» EXERCISE
Leave out the pictures, and retype only the lines from the beginning of the material through the line that contains "if abs(p.normal.y) <", including both.

» Records with scene code
:::::

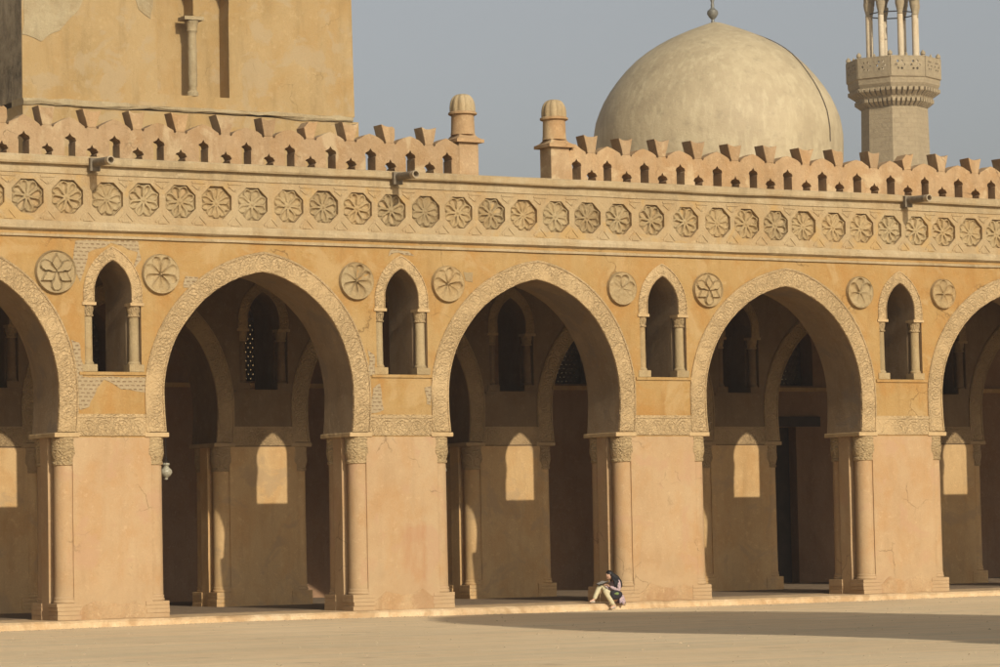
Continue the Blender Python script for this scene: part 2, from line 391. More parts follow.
def make_arcade(root, wallmat, piermat, orn, ornc, backmat, colmat):
    mb = MB(); mb.plate(wall_loops(True), 0, .30); w = mb.build('wall', wallmat, root)
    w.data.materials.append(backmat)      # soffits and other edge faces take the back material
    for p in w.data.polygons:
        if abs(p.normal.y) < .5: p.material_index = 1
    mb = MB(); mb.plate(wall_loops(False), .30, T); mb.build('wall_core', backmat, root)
    for n in NB:
        c = n * BAY; dl, dr = PX[n]; xl, xr = c + XL + dl, c + XR + dr
        nx, ny = .37, .49
        # pier core with notched corners
        loop = [(xl + nx, 0), (xr - nx, 0), (xr - nx, ny), (xr, ny), (xr, T - ny), (xr - nx, T - ny), (xr - nx, T), (xl + nx, T), (xl + nx, T - ny), (xl, T - ny), (xl, ny), (xl + nx, ny)]
        mb = MB(); m = len(loop)
        zs = [0, .3, .6, 1.2, 1.8, 2.4, 3.0, 3.6, ZI]
        v = []; F = []
        for z in zs:
            for k, (x, y) in enumerate(loop):
                w = max(0, (.55 - z)) * .03
                v.append((x + noise.noise(Vector((x, z * 1.2, k))) * .012, y + (-.0 if 0 < k < 11 else 0) + noise.noise(Vector((z, k * 2, x))) * .008, z))
        for j in range(len(zs) - 1):
            for k in range(m):
                l = (k + 1) % m; F.append((j * m + k, j * m + l, (j + 1) * m + l, (j + 1) * m + k))
        mb.add(v, F)
        pr = mb.build('pier', piermat, root)
        # four engaged corner columns
        for sx, sy in ((0, 0), (1, 0), (0, 1), (1, 1)):
            cx = (xl + .275) if sx == 0 else (xr - .275); cy = .245 if sy == 0 else T - .245
            mb = MB(); mb.lathe(cx, cy, [(.242, .50), (.238, 1.2), (.235, 2.2), (.232, 3.30)], 24)
            sh = mb.build('column', piermat, root)
            mb = MB(); mb.lathe(cx, cy, [(.235, 3.30), (.262, 3.31), (.265, 3.36), (.245, 3.385), (.262, 3.44), (.29, 3.55), (.285, 3.64), (.275, 3.76), (.28, 3.895)], 24, uv=True)
            mb.build('capital', ornc, sh)
            mb = MB(); o = .018
            bx0, bx1 = (xl - o, xl + .56) if sx == 0 else (xr - .56, xr + o); by0, by1 = (-o, .53) if sy == 0 else (T - .53, T + o)
            if sx == 0: bx1 = xl + nx + .16
            else: bx0 = xr - nx - .16
            for q, (za, zb2) in enumerate(((.002, .10), (.102, .19), (.192, .275), (.277, .36))):
                e = random.uniform(-.012, .012); mb.box(bx0 + e, bx1 + e * .5, by0 + random.uniform(-.008, .008), by1, za, zb2)
            mb.lathe(cx, cy, [(.262, .362), (.272, .39), (.262, .42), (.25, .43), (.258, .45), (.258, .47), (.242, .50)], 24)
            bs = mb.build('base', piermat, sh)
            md = bs.modifiers.new('bevel', 'BEVEL'); md.width = .026; md.segments = 3; md.limit_method = 'ANGLE'
        # impost slab under each arch foot
        for x0, x1 in ((xl - .05, xl + .52), (xr - .52, xr + .05)):
            mb = MB(); mb.box(x0, x1, -.035, T + .035, ZI, ZI + .10)
            q = mb.build('impost', orn, root); 
            md = q.modifiers.new('bevel', 'BEVEL'); md.width = .015; md.segments = 2
        # carved band joining the arch bands
        mb = MB(); a0 = arch_c(n - 1) + HW + .36; a1 = arch_c(n) - HW - .36
        st = 14
        v = []; uv = []
        for i in range(st + 1):
            x = a0 + (a1 - a0) * i / st
            for z in (ZI + .03, 4.40):
                v.append((x, -.022, z)); uv.append((x, z - ZI))
            v.append((x, .01, ZI + .03)); uv.append((x, 0)); v.append((x, .01, 4.40)); uv.append((x, .46))
        F = []
        for i in range(st):
            b = i * 4; F += [(b, b + 4, b + 5, b + 1), (b + 2, b + 6, b + 4, b), (b + 1, b + 5, b + 7, b + 3)]
        mb.add(v, F, uv); mb.build('carved_band', orn, root)
        # window: arch surround, colonnettes, sill
        wi = win_pts(c, .43, 6.78, 7.05, 7.72, 12); wo = win_pts(c, .69, 6.78, 6.98, 8.03, 12)
        mb = MB(); band(mb, wi, wo, -.03, .012); mb.build('window_surround', orn if n % 2 else orn, root)
        for sg in (-1, 1):
            cx = c + sg * .545; cy = .15
            mb = MB(); mb.lathe(cx, cy, [(.118, 5.54), (.112, 6.0), (.11, 6.50)], 16)
            k = mb.build('colonnette', colmat, root)
            mb = MB(); mb.lathe(cx, cy, [(.115, 6.50), (.14, 6.51), (.14, 6.54), (.12, 6.56), (.145, 6.66), (.15, 6.745)], 16); mb.build('capital', ornc, k)
            mb = MB(); mb.box(cx - .18, cx + .165, -.02, .29, 5.315, 5.47); mb.lathe(cx, cy, [(.14, 5.472), (.145, 5.50), (.118, 5.54)], 16); mb.build('base', colmat, k)
        mb = MB(); mb.box(c - .80, c + .80, -.035, .02, 5.24, 5.307); mb.build('sill', wallmat, root)
        for sg in (-1, 1):
            mb = MB(); a, b2 = sorted((c + sg * .40, c + sg * .72)); mb.box(a, b2, -.034, .305, 6.745, 6.81)
            mb.build('window_impost', orn, root)
    for n in range(-2, 5):
        mb = MB(); band(mb, arch_pts(n, 0, ZI + .12, jit=.012), arch_pts(n, .45, ZI + .12, jit=.01), -.045, .012, .95)
        mb.build('arch_band', orn, root)

def band(mb, inner, outer, y0, y1, inset=1):
    n = len(inner); v = []; uv = []; L = 0
    for i in range(n):
        a = Vector(inner[i]); b = Vector(outer[i])
        if i: L += ((Vector(inner[i - 1]) + Vector(outer[i - 1])) / 2 - (a + b) / 2).length
        w = (b - a).length; m1 = a + (b - a) * .10; m2 = a + (b - a) * .9
        for p, y, q in ((a, y1, -.01), (a + (b - a) * .012, y0, 0), (m1, y0 - .006, w * .1), (m1, y0 + .014, w * .1), ((a + b) / 2, y0 + .010, w / 2), (m2, y0 + .014, w * .9), (m2, y0 - .004, w * .9), (b, y0 + .008, w), (b, y1, w + .01)):
            v.append((p.x, y, p.y)); uv.append((L, q))
    k = 9; F = []
    for i in range(n - 1):
        for j in range(k - 1):
            a = i * k + j; F.append((a, a + k, a + k + 1, a + 1))
    F = [tuple(reversed(f)) for f in F]
    mb.add(v, F, uv)

# ------------------------------------------------------------------ front arcade
front = empty('front_arcade'); tag(front, 'sunlit ochre arcade of pointed arches on piers, topped by pierced parapet and merlons', 'arcade')
make_arcade(front, OCH, PIER, ORN, ORNC, REVEAL, STUC)
inner = empty('inner_arcade', (0, D2, 0)); tag(inner, 'shaded second row of arches and piers seen through the front arches', 'arcade')
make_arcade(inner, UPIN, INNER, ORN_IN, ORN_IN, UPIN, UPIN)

# entablature
mb = MB(); mb.box(X0, X1, .07, T, 8.181, 9.92); mb.build('upper_wall', FRZ, front)
ROS = [-1.95, -1.04, -0.11, 0.75, 1.62, 2.49, 3.37, 4.26, 5.14, 6.0, 6.87, 7.76, 8.62, 9.5, 10.37, 11.25, 12.12, 12.99, 13.92, 14.9, 15.83, 16.68, 17.54, 18.38, 19.29, 20.15, 21.02, 21.87, 22.73, 23.6, 24.45]
while ROS[0] > X0 + 1.4: ROS.insert(0, ROS[0] - .89)
while ROS[-1] < X1 - 1.4: ROS.append(ROS[-1] + .88)
ZR = 9.055
def octo(cx, cz, r): return [(cx + r * math.cos(PI / 8 + PI / 4 * k), cz + r * math.sin(PI / 8 + PI / 4 * k)) for k in range(8)]
mb = MB(); B = [(ROS[i] + ROS[i + 1]) / 2 for i in range(len(ROS) - 1)]; B = [X0] + B + [X1]
for i, cx in enumerate(ROS):
    cz = ZR + random.uniform(-.012, .012)
    mb.plate([[(B[i], 8.52), (B[i + 1], 8.52), (B[i + 1], 9.56), (B[i], 9.56)], octo(cx, cz, .392)], -.035, .069, back=False)
    # carved strips between the octagons
    bx = B[i + 1]
    for (xa, za, xb, zb) in ((-.17, 8.585, -.02, 8.75), (.02, 8.75, .17, 8.585), (-.10, 8.575, .10, 8.575), (-.17, 9.49, .17, 9.49), (-.15, 9.44, 0, 9.33), (0, 9.33, .15, 9.44)):
        if i % 5 == 3 and za > 9: continue
        w = .022; d = Vector((xb - xa, zb - za)).normalized(); nn = Vector((-d.y, d.x)) * w
        pts = [(bx + xa + nn.x, za + nn.y), (bx + xa - nn.x, za - nn.y), (bx + xb - nn.x, zb - nn.y), (bx + xb + nn.x, zb + nn.y)]
        mb.plate([pts], -.052, -.030, back=False)
mb.build('frieze', FRZ, front)

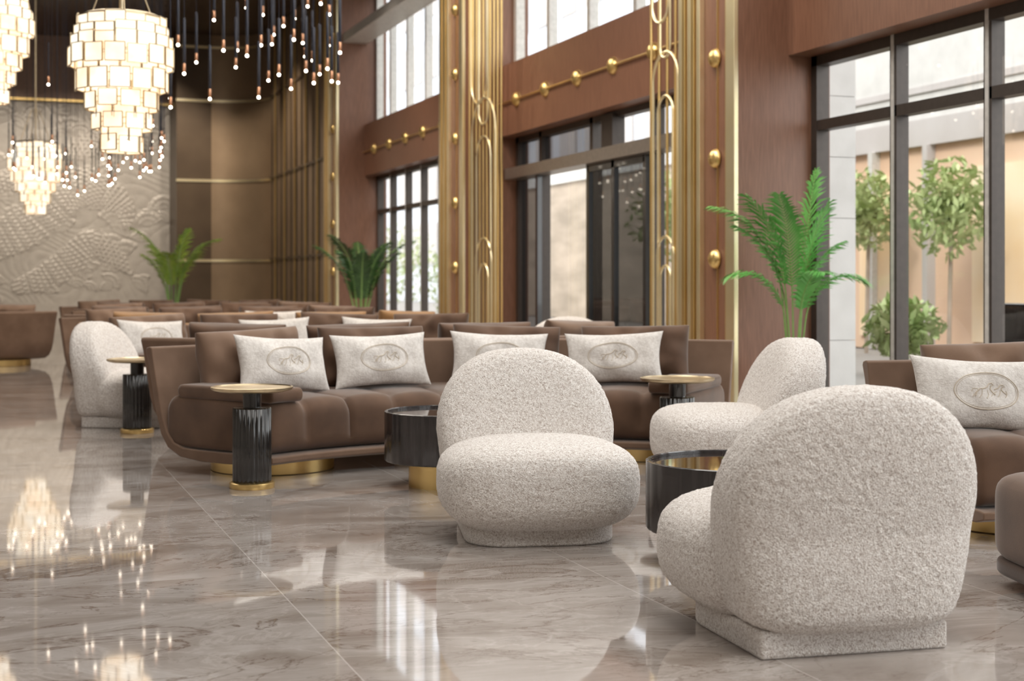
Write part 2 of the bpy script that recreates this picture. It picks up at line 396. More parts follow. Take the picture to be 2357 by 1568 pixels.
def screen(yA,yB,x,n,lab):
    r=root('gold_screen',lab,'decorative screen',(x,(yA+yB)/2,0)); h=abs(yB-yA)/2; b=B()
    w=2*h/(n-1)
    for k in range(n):
        y=-h+k*w; b.tube([(0,y,0),(0,y,6.5)],.014,GOLD,n=8)
    def arch(y0,wd,ztop,up=True,zb=None):
        pts=[]; sgn=1 if up else -1
        for i in range(13):
            a=math.pi*i/12; pts.append((-.02,y0-wd*math.cos(a),ztop+sgn*wd*math.sin(a)))
        e=zb if zb is not None else (0 if up else 6.5)
        b.tube([(-.02,y0-wd,e)]+pts+[(-.02,y0+wd,e)],.013,GOLDL,n=8)
    arch(0,h*.75,2.9); arch(0,h*.45,2.6); arch(0,h*.3,3.2,False); arch(h*.3,h*.5,3.6,False); arch(0,h*.5,1.3,True,0); arch(0,h*.3,1.1,True,0)
    b.box(-.03,.03,-h-.02,h+.02,0,.04,GOLD)
    b.obj('rods',r)
screen(11.33,12.0,5.78,5,'openwork screen of gold rods with rounded arches')
screen(16.15,17.36,5.78,10,'openwork screen of gold rods with rounded arches')
# ------------------------------------------------------------------ windows
def window(name,y0,y1,z0,z1,ys,zs,mat,lab,x=6.47,w=.07,kind='window'):
    b=B(); 
    b.box(x-.05,x+.07,y0,y0+w,z0,z1,mat); b.box(x-.05,x+.07,y1-w,y1,z0,z1,mat); b.box(x-.05,x+.07,y0,y1,z0,z0+w,mat); b.box(x-.05,x+.07,y0,y1,z1-w,z1,mat)
    for y in ys: b.box(x-.045,x+.065,y-w/2,y+w/2,z0,z1,mat); b.box(x-.052,x-.045,y-w*.2,y+w*.25,z0,z1,FRAMEL)
    for z in zs: b.box(x-.045,x+.065,y0,y1,z-w/2,z+w/2,mat)
    b.pane(x,y0+.02,y1-.02,z0+.02,z1-.02,GLASS)
    return struct(b.obj(name,smooth=False),lab,kind)
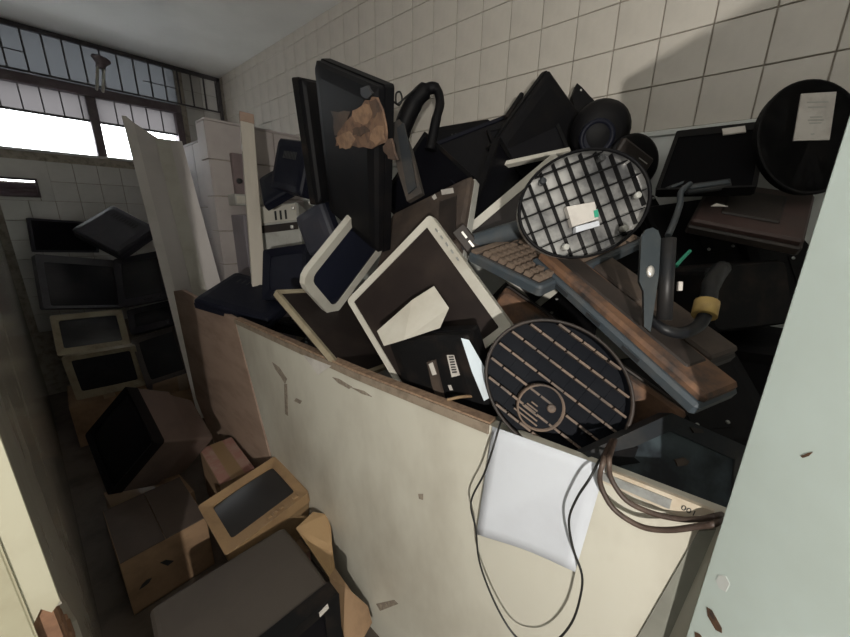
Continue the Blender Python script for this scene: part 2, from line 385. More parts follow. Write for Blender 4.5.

:::::

» RESPONSE BELOW
Continue the Blender Python script for this scene: part 2, from line 391. More parts follow.
def make_arcade(root, wallmat, piermat, orn, ornc, backmat, colmat):
    mb = MB(); mb.plate(wall_loops(True), 0, .30); w = mb.build('wall', wallmat, root)
    w.data.materials.append(backmat)      # soffits and other edge faces take the back material
    for p in w.data.polygons:
        if abs(p.normal.y) < .5: p.material_index = 1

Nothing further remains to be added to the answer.